═══ MATERIAL SHOWN

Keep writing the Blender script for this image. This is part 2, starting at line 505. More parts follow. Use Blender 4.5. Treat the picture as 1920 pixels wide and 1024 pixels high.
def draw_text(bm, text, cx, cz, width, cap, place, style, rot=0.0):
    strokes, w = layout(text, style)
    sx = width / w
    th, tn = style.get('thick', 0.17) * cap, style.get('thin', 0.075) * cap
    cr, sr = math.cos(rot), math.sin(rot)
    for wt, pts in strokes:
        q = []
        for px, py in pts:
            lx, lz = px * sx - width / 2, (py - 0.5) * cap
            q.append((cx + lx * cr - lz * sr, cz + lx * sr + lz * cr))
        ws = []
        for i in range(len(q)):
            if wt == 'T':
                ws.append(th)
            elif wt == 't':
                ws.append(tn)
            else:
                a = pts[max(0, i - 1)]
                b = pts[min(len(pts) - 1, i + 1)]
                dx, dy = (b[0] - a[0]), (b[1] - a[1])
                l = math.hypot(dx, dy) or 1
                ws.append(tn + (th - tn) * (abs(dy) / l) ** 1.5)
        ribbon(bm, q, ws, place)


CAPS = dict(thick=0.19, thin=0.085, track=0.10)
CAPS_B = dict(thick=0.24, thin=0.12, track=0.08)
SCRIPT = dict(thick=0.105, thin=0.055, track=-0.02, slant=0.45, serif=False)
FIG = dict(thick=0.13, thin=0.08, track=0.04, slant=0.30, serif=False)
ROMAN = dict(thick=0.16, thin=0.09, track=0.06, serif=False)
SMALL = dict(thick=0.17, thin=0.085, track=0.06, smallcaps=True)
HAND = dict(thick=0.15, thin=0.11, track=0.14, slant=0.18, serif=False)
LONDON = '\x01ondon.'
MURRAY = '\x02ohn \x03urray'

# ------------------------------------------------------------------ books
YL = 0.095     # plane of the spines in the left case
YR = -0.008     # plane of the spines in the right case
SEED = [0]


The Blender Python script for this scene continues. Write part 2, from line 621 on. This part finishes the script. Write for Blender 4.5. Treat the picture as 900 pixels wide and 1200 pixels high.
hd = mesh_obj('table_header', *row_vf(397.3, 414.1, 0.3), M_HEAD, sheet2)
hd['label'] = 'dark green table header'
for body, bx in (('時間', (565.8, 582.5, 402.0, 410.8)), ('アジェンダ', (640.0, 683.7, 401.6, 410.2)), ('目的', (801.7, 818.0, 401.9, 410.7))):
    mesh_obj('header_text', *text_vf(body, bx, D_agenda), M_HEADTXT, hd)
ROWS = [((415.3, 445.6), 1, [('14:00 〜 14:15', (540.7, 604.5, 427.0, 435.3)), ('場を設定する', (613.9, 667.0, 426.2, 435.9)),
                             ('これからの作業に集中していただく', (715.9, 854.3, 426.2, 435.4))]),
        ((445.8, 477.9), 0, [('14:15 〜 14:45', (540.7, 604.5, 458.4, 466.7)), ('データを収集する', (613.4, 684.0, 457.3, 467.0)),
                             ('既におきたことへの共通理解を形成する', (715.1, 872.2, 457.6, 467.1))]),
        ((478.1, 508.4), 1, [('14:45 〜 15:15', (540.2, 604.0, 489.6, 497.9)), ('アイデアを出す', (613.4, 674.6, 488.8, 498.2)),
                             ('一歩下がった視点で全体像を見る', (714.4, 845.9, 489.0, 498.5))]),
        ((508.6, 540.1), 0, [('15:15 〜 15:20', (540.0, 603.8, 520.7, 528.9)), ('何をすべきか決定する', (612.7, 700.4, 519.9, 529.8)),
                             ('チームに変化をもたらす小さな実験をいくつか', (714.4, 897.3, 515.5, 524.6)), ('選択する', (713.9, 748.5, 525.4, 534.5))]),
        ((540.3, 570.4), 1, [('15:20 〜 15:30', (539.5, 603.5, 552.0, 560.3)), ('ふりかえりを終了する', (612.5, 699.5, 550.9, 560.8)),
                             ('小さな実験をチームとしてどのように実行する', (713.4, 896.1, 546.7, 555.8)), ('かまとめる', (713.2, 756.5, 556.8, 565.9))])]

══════

▶ PROBLEM TO SOLVE:
Each line in the entries above that includes the string "high" should be extracted.

▶ EXERCISE OUTPUT:
Keep writing the Blender script for this image. This is part 2, starting at line 505. More parts follow. Use Blender 4.5. Treat the picture as 1920 pixels wide and 1024 pixels high.
The Blender Python script for this scene continues. Write part 2, from line 621 on. This part finishes the script. Write for Blender 4.5. Treat the picture as 900 pixels wide and 1200 pixels high.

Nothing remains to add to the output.